## begin

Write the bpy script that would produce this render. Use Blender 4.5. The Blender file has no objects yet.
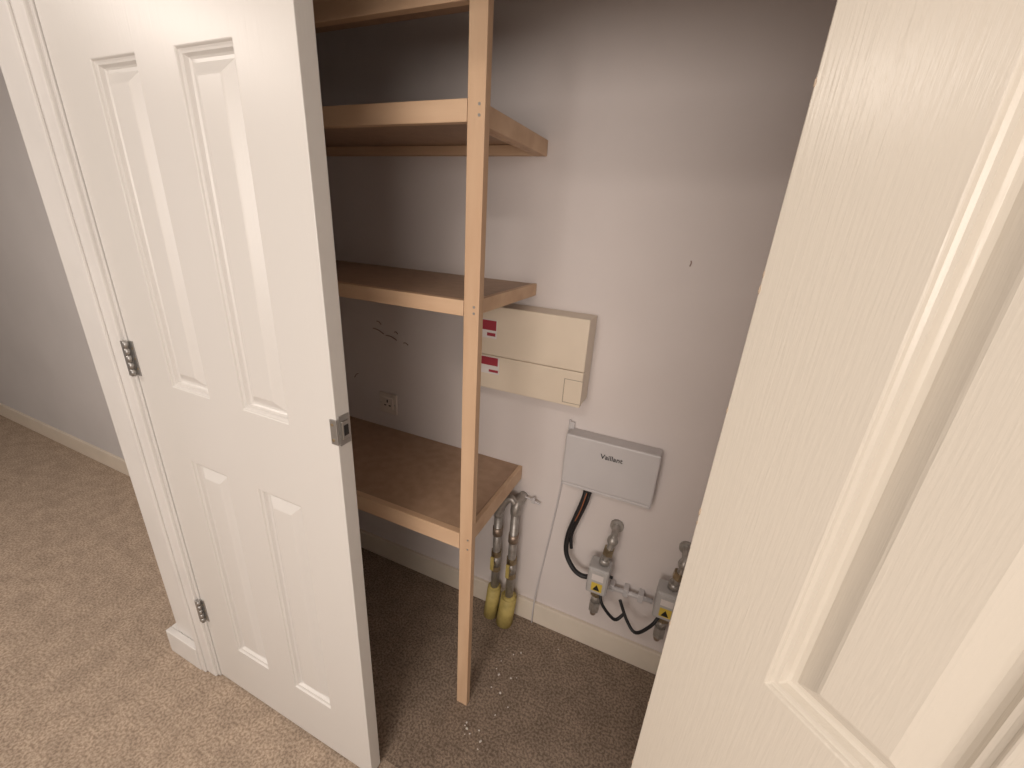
import bpy, bmesh, math, random
from mathutils import Vector, Matrix
random.seed(3)
S=1.067   # metric scale so that the doors come out at 1.98 m
col=bpy.context.scene.collection

# ------------------------------------------------------------ materials
def mat(name, c, rough=.6, metal=0., c2=None, nscale=20., bump=0., bscale=200., stretch=None, spec=.5, detail=6, lo=.35, hi=.65, coat=0., bd=.002, patch=0.):
    m=bpy.data.materials.new(name); m.use_nodes=True
    nt=m.node_tree; b=nt.nodes["Principled BSDF"]
    b.inputs["Roughness"].default_value=rough; b.inputs["Metallic"].default_value=metal
    b.inputs["Specular IOR Level"].default_value=spec
    b.inputs["Coat Weight"].default_value=coat
    tc=nt.nodes.new("ShaderNodeTexCoord"); mp=nt.nodes.new("ShaderNodeMapping")
    nt.links.new(tc.outputs["Object"],mp.inputs[0])
    if stretch: mp.inputs["Scale"].default_value=stretch
    n=nt.nodes.new("ShaderNodeTexNoise"); n.inputs["Scale"].default_value=nscale; n.inputs["Detail"].default_value=detail
    nt.links.new(mp.outputs[0],n.inputs["Vector"])
    r=nt.nodes.new("ShaderNodeValToRGB"); r.color_ramp.elements[0].position=lo; r.color_ramp.elements[1].position=hi
    c2=c2 or tuple(x*.94 for x in c)
    r.color_ramp.elements[0].color=(*c2,1); r.color_ramp.elements[1].color=(*c,1)
    nt.links.new(n.outputs["Fac"],r.inputs[0])
    out=r.outputs[0]
    if patch:
        n3=nt.nodes.new("ShaderNodeTexNoise"); n3.inputs["Scale"].default_value=14; n3.inputs["Detail"].default_value=8
        nt.links.new(tc.outputs["Object"],n3.inputs["Vector"])
        r3=nt.nodes.new("ShaderNodeValToRGB"); r3.color_ramp.elements[0].position=.38; r3.color_ramp.elements[1].position=.62
        k=1-patch; r3.color_ramp.elements[0].color=(k,k,k,1); r3.color_ramp.elements[1].color=(1,1,1,1)
        nt.links.new(n3.outputs["Fac"],r3.inputs[0])
        mx=nt.nodes.new("ShaderNodeMixRGB"); mx.blend_type='MULTIPLY'; mx.inputs[0].default_value=1
        nt.links.new(out,mx.inputs[1]); nt.links.new(r3.outputs[0],mx.inputs[2]); out=mx.outputs[0]
    nt.links.new(out,b.inputs["Base Color"])
    if bump:
        n2=nt.nodes.new("ShaderNodeTexNoise"); n2.inputs["Scale"].default_value=bscale; n2.inputs["Detail"].default_value=4
        nt.links.new(mp.outputs[0],n2.inputs["Vector"])
        bp=nt.nodes.new("ShaderNodeBump"); bp.inputs["Strength"].default_value=bump; bp.inputs["Distance"].default_value=bd
        nt.links.new(n2.outputs["Fac"],bp.inputs["Height"]); nt.links.new(bp.outputs[0],b.inputs["Normal"])
    return m
M=dict(
 wall=mat("cupboard_wall_paint",(.72,.66,.64),.75,c2=(.69,.63,.61),nscale=3,bump=.2,bscale=60),
 hall=mat("hall_wall_paint",(.62,.60,.60),.8,nscale=2,bump=.2,bscale=60),
 ceil=mat("ceiling_paint",(.8,.78,.75),.85),
 trim=mat("white_gloss_trim",(.74,.72,.70),.35,nscale=5),
 skirt=mat("cream_gloss_skirting",(.76,.68,.58),.4,nscale=8),
 door=mat("white_woodgrain_door_paint",(.69,.67,.65),.34,c2=(.67,.65,.625),nscale=2,bump=.25,bscale=260,stretch=(1,1,.05),bd=.001),
 door2=mat("cream_woodgrain_door_paint",(.67,.62,.545),.24,c2=(.65,.60,.525),nscale=2,bump=.38,bscale=330,stretch=(1,1,.06),bd=.001),
 pine=mat("pine_batten",(.71,.50,.33),.55,c2=(.60,.39,.245),nscale=14,stretch=(1,1,.12),bump=.2),
 pineh=mat("pine_rail",(.73,.52,.35),.55,c2=(.62,.41,.26),nscale=14,stretch=(.12,1,1),bump=.2),
 board=mat("hardboard_shelf",(.46,.305,.205),.5,c2=(.40,.26,.17),nscale=30,bump=.1),
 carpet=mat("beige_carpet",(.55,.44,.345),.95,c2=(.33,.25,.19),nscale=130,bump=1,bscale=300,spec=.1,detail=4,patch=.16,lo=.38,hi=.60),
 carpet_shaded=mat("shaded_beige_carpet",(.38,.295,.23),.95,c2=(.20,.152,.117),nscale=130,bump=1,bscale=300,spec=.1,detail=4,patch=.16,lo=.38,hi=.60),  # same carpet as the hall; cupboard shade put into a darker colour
 cream=mat("aged_cream_plastic",(.76,.655,.53),.33,nscale=6),
 seam=mat("shadow_gap_plastic",(.30,.25,.20),.6),
 grey=mat("light_grey_plastic",(.60,.575,.58),.4,nscale=6),
 dgrey=mat("valve_head_grey",(.50,.485,.48),.4,nscale=30),
 black=mat("black_rubber",(.015,.015,.017),.45),
 steel=mat("brushed_steel",(.55,.54,.52),.3,metal=1.,nscale=60),
 hinge=mat("dull_hinge_steel",(.42,.41,.40),.42,metal=.8,nscale=60),
 alloy=mat("grey_pipe_alloy",(.46,.44,.42),.38,metal=.5,c2=(.36,.33,.30),nscale=60),
 brass=mat("tarnished_brass",(.48,.40,.27),.38,metal=.8,c2=(.34,.27,.18),nscale=60),
 copper=mat("dull_pipe_copper",(.46,.36,.29),.4,metal=.7,c2=(.34,.27,.22),nscale=60),
 yellow=mat("yellow_sleeve",(.60,.48,.17),.6,c2=(.46,.36,.11),nscale=30),
 red=mat("red_label",(.35,.03,.05),.5),
 white=mat("white_label",(.75,.70,.68),.5),
 label=mat("yellow_warning_label",(.7,.52,.08),.5),
 socket=mat("white_socket_plastic",(.76,.68,.62),.35),
 orange=mat("orange_wire",(.35,.12,.05),.5),
 plaster=mat("plaster_crumbs",(.75,.71,.67),.9),
 mark=mat("scuff_brown",(.33,.23,.20),.9),
 chip=mat("chipped_paint",(.48,.38,.29),.8),
)
# ------------------------------------------------------------ builder
class B:
    def __init__(s): s.bm=bmesh.new(); s.mats=[]
    def mi(s,m):
        m=M[m]
        if m not in s.mats: s.mats.append(m)
        return s.mats.index(m)
    def box(s,lo,hi,m,bev=0.,rot=None,seg=2):
        lo=Vector(lo);hi=Vector(hi);c=(lo+hi)/2;d=hi-lo
        t=bmesh.new(); bmesh.ops.create_cube(t,size=1)
        for v in t.verts: v.co=Vector((v.co.x*d.x,v.co.y*d.y,v.co.z*d.z))
        if bev: bmesh.ops.bevel(t,geom=t.edges[:],offset=min(bev,min(d)*.45),segments=seg,affect='EDGES',profile=.5)
        for v in t.verts:
            if rot: v.co=rot@v.co
            v.co+=c
        s.merge(t,m)
    def merge(s,t,m,smooth=False,sm_fn=None):
        i=s.mi(m); mp={}
        bmesh.ops.recalc_face_normals(t,faces=t.faces[:])
        for v in t.verts: mp[v]=s.bm.verts.new(v.co)
        for f in t.faces:
            nf=s.bm.faces.new([mp[v] for v in f.verts]); nf.material_index=i; nf.smooth=smooth if sm_fn is None else sm_fn(f)
        t.free()
    def cyl(s,a,b,r,m,r2=None,seg=20,smooth=True):
        a=Vector(a);b=Vector(b);d=b-a
        t=bmesh.new(); bmesh.ops.create_cone(t,cap_ends=True,segments=seg,radius1=r,radius2=r if r2 is None else r2,depth=d.length)
        q=Vector((0,0,1)).rotation_difference(d.normalized()); c=(a+b)/2
        for v in t.verts: v.co=q@v.co+c
        s.merge(t,m,sm_fn=(lambda f:smooth and len(f.verts)==4))
    def sph(s,c,r,m,sc=(1,1,1)):
        t=bmesh.new(); bmesh.ops.create_uvsphere(t,u_segments=16,v_segments=10,radius=r)
        for v in t.verts: v.co=Vector((v.co.x*sc[0],v.co.y*sc[1],v.co.z*sc[2]))+Vector(c)
        s.merge(t,m,smooth=True)
    def tube(s,pts,r,m,seg=10,sub=6):
        P=[Vector(p) for p in pts]
        if sub>1 and len(P)>2:
            Q=[]
            for i in range(len(P)-1):
                p0=P[max(i-1,0)];p1=P[i];p2=P[i+1];p3=P[min(i+2,len(P)-1)]
                for k in range(sub):
                    t=k/sub
                    Q.append(.5*((2*p1)+(p2-p0)*t+(2*p0-5*p1+4*p2-p3)*t*t+(3*p1-p0-3*p2+p3)*t**3))
            Q.append(P[-1]);P=Q
        rings=[];up=None;i=s.mi(m)
        for k,p in enumerate(P):
            d=(P[min(k+1,len(P)-1)]-P[max(k-1,0)]).normalized()
            if up is None: up=d.orthogonal().normalized()
            up=(up-d*up.dot(d)).normalized(); w=d.cross(up)
            rings.append([s.bm.verts.new(p+r*(math.cos(2*math.pi*j/seg)*up+math.sin(2*math.pi*j/seg)*w)) for j in range(seg)])
        for a,b in zip(rings,rings[1:]):
            for j in range(seg):
                f=s.bm.faces.new([a[j],a[(j+1)%seg],b[(j+1)%seg],b[j]]);f.material_index=i;f.smooth=True
        for rr in (rings[0],rings[-1]):
            f=s.bm.faces.new(rr);f.material_index=i
    def done(s,name,parent=None,bevel=0.,weld=False):
        for v in s.bm.verts: v.co*=S
        if weld: bmesh.ops.remove_doubles(s.bm,verts=s.bm.verts[:],dist=1e-6)
        bmesh.ops.recalc_face_normals(s.bm,faces=s.bm.faces[:])
        me=bpy.data.meshes.new(name); s.bm.to_mesh(me); s.bm.free()
        for m in s.mats: me.materials.append(m)
        o=bpy.data.objects.new(name,me); col.objects.link(o)
        if parent: o.parent=parent
        if bevel:
            b=o.modifiers.new("bevel","BEVEL"); b.width=bevel; b.segments=2; b.limit_method='ANGLE'; b.angle_limit=math.radians(60)
        return o
def empty(name):
    e=bpy.data.objects.new(name,None); col.objects.link(e); e.empty_display_size=.1; return e
def simple(name,lo,hi,m,bev=0.,parent=None):
    b=B(); b.box(lo,hi,m,bev); return b.done(name,parent)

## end

* [Task to complete]: Copy, from the material above, each line in which the string "that" occurs.

* [Complete response]:
Write the bpy script that would produce this render. Use Blender 4.5. The Blender file has no objects yet.
S=1.067   # metric scale so that the doors come out at 1.98 m